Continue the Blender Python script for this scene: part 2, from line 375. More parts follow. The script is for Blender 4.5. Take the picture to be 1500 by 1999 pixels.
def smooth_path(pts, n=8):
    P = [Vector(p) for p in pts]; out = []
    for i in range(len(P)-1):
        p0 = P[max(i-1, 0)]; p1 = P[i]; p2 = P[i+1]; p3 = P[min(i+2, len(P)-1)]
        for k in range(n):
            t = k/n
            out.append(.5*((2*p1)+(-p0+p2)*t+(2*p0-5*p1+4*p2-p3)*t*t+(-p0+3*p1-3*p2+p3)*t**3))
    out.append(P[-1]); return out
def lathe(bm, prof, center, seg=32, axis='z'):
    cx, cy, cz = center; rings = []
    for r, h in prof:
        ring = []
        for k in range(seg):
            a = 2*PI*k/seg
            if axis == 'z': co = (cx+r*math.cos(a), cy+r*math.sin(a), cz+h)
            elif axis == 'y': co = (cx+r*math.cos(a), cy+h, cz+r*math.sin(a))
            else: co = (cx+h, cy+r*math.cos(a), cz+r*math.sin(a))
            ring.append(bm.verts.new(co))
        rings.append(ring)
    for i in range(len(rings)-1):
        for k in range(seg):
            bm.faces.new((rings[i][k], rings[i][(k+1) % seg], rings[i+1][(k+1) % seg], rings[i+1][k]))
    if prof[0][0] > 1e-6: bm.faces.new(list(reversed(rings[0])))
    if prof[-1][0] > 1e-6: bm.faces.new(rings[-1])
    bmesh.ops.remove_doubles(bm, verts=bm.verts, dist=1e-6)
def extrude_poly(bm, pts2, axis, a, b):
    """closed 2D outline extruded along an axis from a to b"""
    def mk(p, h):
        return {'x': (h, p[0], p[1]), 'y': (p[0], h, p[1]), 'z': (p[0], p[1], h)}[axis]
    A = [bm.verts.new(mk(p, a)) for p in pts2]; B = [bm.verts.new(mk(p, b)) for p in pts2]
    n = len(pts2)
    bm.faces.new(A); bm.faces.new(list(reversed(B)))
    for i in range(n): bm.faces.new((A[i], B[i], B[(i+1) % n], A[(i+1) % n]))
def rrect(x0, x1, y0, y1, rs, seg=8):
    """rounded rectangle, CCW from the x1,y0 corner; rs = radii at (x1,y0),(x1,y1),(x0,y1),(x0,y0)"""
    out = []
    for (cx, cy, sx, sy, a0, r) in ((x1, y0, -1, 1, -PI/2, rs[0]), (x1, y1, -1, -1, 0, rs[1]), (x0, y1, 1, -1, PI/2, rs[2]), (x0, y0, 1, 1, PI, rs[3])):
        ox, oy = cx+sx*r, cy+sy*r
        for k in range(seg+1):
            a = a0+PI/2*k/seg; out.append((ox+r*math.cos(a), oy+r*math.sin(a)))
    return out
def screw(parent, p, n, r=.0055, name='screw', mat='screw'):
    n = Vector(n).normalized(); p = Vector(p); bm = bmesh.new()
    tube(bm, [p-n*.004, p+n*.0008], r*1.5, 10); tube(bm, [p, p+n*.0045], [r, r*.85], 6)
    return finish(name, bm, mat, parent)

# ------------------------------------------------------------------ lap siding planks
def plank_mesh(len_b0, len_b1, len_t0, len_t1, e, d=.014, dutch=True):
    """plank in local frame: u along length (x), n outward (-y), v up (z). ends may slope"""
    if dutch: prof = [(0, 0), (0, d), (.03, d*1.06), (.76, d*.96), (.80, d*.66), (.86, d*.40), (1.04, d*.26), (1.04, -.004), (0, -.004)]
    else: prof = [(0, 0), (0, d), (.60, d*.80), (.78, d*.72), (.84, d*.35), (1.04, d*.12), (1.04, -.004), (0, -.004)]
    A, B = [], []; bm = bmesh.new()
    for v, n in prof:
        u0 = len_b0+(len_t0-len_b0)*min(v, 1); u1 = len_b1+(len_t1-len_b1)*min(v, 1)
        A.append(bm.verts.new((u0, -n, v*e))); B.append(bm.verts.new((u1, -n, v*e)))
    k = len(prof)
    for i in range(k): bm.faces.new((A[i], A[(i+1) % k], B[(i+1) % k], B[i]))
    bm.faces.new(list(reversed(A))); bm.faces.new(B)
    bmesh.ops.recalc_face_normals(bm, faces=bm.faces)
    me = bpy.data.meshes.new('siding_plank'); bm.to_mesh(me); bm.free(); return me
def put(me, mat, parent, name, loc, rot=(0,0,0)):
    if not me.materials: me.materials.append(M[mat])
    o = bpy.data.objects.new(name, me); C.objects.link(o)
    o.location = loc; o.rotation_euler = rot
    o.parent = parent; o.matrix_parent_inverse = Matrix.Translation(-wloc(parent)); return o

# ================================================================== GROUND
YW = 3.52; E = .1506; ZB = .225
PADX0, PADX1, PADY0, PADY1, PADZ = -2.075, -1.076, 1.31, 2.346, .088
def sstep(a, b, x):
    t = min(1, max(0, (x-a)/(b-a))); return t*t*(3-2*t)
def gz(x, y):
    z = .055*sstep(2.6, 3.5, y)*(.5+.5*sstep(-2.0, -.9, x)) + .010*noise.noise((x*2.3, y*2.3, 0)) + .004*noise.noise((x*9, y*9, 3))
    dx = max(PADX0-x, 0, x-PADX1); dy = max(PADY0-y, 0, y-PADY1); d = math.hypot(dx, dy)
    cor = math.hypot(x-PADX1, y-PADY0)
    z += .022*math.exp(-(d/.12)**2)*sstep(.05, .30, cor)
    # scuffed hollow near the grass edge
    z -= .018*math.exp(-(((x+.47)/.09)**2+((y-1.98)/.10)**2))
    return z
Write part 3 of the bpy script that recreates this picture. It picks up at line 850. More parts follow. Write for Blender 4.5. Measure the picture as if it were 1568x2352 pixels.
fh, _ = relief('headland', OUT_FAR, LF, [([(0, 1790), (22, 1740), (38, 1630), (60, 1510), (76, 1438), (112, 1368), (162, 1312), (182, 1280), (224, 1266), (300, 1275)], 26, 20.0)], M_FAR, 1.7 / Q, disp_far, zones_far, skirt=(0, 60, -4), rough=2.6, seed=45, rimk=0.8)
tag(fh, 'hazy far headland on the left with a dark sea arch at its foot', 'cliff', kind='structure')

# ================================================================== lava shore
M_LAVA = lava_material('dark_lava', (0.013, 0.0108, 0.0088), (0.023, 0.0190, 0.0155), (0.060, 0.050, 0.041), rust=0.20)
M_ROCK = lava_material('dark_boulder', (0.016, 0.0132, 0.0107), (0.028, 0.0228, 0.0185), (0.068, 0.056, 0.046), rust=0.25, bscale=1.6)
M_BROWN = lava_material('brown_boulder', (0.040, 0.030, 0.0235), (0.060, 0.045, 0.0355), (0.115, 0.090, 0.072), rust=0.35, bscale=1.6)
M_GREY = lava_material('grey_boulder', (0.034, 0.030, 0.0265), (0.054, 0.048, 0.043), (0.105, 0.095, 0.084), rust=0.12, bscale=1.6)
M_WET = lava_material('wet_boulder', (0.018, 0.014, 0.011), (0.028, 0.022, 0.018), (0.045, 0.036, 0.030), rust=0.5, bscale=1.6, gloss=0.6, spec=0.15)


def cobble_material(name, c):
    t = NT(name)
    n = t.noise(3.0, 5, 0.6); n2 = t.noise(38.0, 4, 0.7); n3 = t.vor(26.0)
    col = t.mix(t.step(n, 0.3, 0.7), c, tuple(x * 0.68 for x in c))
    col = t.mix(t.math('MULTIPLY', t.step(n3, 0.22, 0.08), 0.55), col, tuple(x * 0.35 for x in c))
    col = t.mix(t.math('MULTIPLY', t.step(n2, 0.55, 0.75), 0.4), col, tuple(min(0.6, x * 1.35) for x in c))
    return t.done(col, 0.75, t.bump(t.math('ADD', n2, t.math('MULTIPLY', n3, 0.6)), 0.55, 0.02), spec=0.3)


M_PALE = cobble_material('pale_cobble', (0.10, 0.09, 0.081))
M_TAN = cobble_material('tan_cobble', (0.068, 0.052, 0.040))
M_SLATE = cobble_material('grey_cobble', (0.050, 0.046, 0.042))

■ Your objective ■
As listed above, the lines from the line with "Write part 3" to the line with "tag(fh, 'hazy far" are to be echoed exactly, with both ends included and nothing added.

■ Result ■
Write part 3 of the bpy script that recreates this picture. It picks up at line 850. More parts follow. Write for Blender 4.5. Measure the picture as if it were 1568x2352 pixels.
fh, _ = relief('headland', OUT_FAR, LF, [([(0, 1790), (22, 1740), (38, 1630), (60, 1510), (76, 1438), (112, 1368), (162, 1312), (182, 1280), (224, 1266), (300, 1275)], 26, 20.0)], M_FAR, 1.7 / Q, disp_far, zones_far, skirt=(0, 60, -4), rough=2.6, seed=45, rimk=0.8)
tag(fh, 'hazy far headland on the left with a dark sea arch at its foot', 'cliff', kind='structure')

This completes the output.